My mother gets angry at me when I tell her how my life runs: skipping meals and classes here and there to give others the opportunity for a changed life. I'm no superman, not it the least bit. And I am no perfect angle either. My family isn't without it's problems: nothing that I'd like to post online seeing as how I'm not only the confidant my peers lives, but also in my Mothers life and my Father, and I know things that others don't...

Some days I see the results of the stress: days when I walk outside with one of my kids to confront him about something, and at just the moment where he used to interrupt me and call me names, a year later he is looking me straight in the eyes, telling me why he's upset and bearing his angry heart on his sleeve. Or the days when we go to La Conga and shove amazingly large amounts of food in our faces before speeding back to work to meet with a volunteer...but I believe these teetering days have to occur. Life has to be broken so that one day, when you see your blood red heart wrapped with duct-tape and transformers band-aids you think about all you went through and all you can see is how lovely it all is.
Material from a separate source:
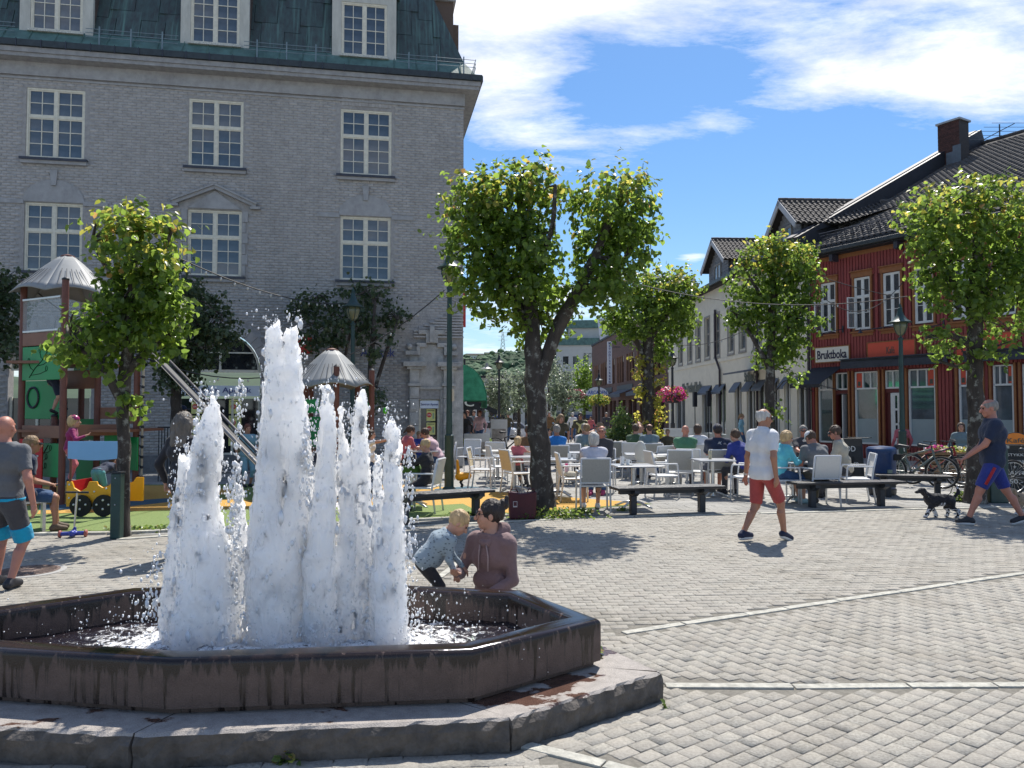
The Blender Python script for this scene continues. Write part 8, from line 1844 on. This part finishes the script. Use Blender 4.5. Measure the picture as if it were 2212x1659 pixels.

This is a favorite quote of mine by CS Lewis:

“To love at all is to be vulnerable. Love anything, and your heart will certainly be wrung and possibly broken. If you want to make sure of keeping it intact, you must give your heart to no one, not even to an animal. Wrap it carefully round with hobbies and little luxuries; avoid all entanglements; lock it up safe in the casket or coffin of your selfishness. But in that casket- safe, dark, motionless, airless--it will change. It will not be broken; it will become unbreakable, impenetrable, irredeemable.”

...so...it is days like today that make sunshine and rain at the same time my favorite, sitting on the brown bgcc couch watching a movie the best, summer days in Seattle the most memorable and smiling, chewing bubblegum on the great wall one of the best things that ever happened to me.